With this change of substance, this return to imagination, this understanding that the laws of art, which are the hidden laws of the world, can alone bind the imagination, would come a change of style, and we would cast out of serious poetry those energetic rhythms, as of a man running, which are the invention of the will with its eyes always on something to be done or undone; and we would seek out those wavering, meditative, organic rhythms, which are the embodiment of the imagination, that neither desires nor hates, because it has done with time, and only wishes to gaze upon some reality, some beauty; nor would it be any longer possible for anybody to deny the importance of form, in all its kinds, for although you can expound an opinion, or describe a thing, when your words are not quite well chosen, you cannot give a body to something that moves beyond the senses, unless your words are as subtle, as complex, as full of mysterious life, as the body of a flower or of a woman.
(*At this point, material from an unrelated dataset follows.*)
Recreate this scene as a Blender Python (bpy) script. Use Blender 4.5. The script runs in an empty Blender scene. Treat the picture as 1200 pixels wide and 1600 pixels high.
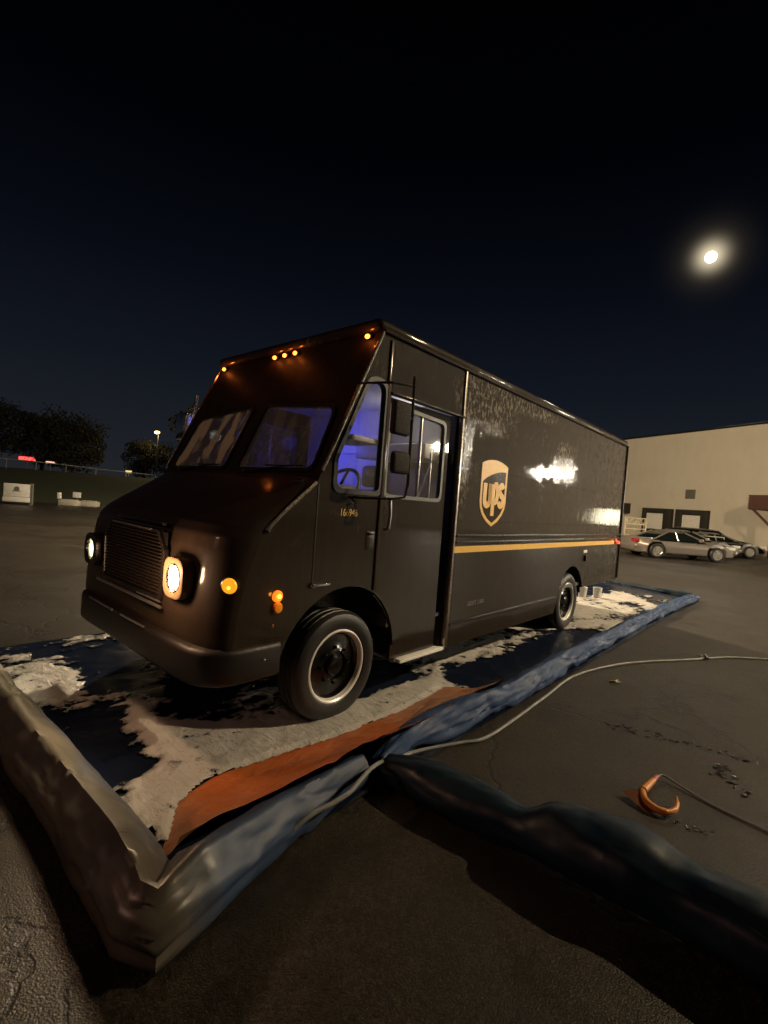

The form of sincere poetry, unlike the form of the “popular poetry,” may indeed be sometimes obscure, or ungrammatical as in some of the best of the Songs of Innocence and Experience, but it must have the perfections that escape analysis, the subtleties that have a new meaning every day, and it must have all this whether it be but a little song made out of a moment of dreamy indolence, or some great epic made out of the dreams of one poet and of a hundred generations whose hands were never weary of the sword.